Because every "software as a service game" is entirely downloaded to your PC making a mockery of the concept, if Dota 2 and league require a $2000 computer with the latest 3D video card.
If I didn't live with morons these games would be normally coded PC games like we had in the late 90's and early 2000's before the stolen RPG apocalypse (Mmmo's).
MMO's were just rpg's with their networking code stolen out of the game and sold back to you as some "new type of product" the whole thing was a scam, to defraud gamers out of game ownership because the game industry desperately wanted to kill the local infinitely copyable binaries. You don't seem to get this was part of the game plan to kill "piracy" buy literally stealing the game from their customers. Can't easily pirate it (during its period) without the files that used to come inside the game.
That' why modern multiplayer that used to be embedded in the exe is stolen out of most modern games while games from the 90s' you can still play multiplayer because its embedded inside the program.
Includes a revision on the 12V only one that I'd dearly love to take off. Running a PC on a misc 12V supply instead of also having to cobble together 5/3.3/etc at much lower wattage seems much better.
Seems like 20v might be a better choice. Then you have 20v available for USB-C monitor ports.
You could give every device its own modular swappable mini PSU that takes 20v and gives whatever the card requests, so if the onboad converters go bad on a GPU you can swap them.

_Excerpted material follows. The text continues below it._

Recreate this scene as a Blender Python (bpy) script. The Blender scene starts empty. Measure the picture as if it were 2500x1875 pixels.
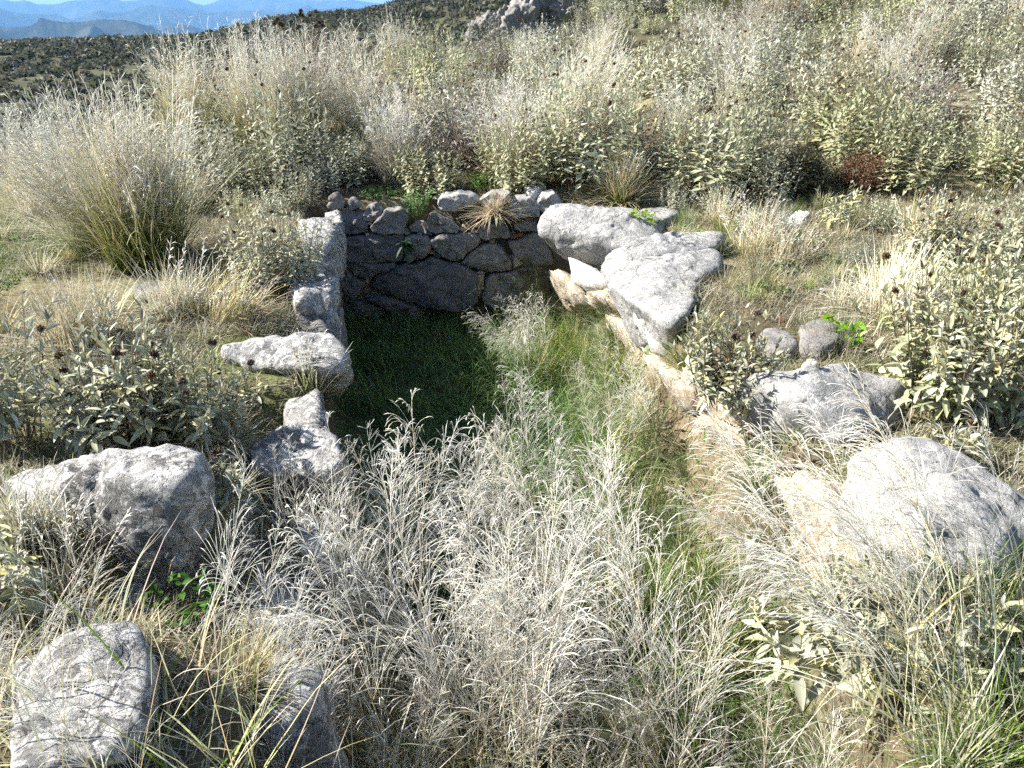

At least it seems like negative voltages are mostly on the way out!
The actual specifications do not seem to be published, but Intel has published some design guides for ATX 3.0 and for ATX 12VO, which contain most of the information about these:
This looks like a red flag to me. This could be used as a way to vendor lock certain features of hardware to certain brands or capacities of PSU. Get ready for DRM that checks your system all the way down to the PSU level.
I prefer a dumb PSU that just gives up the magic smoke rather than narc out the fact that I'm pushing it over is limit.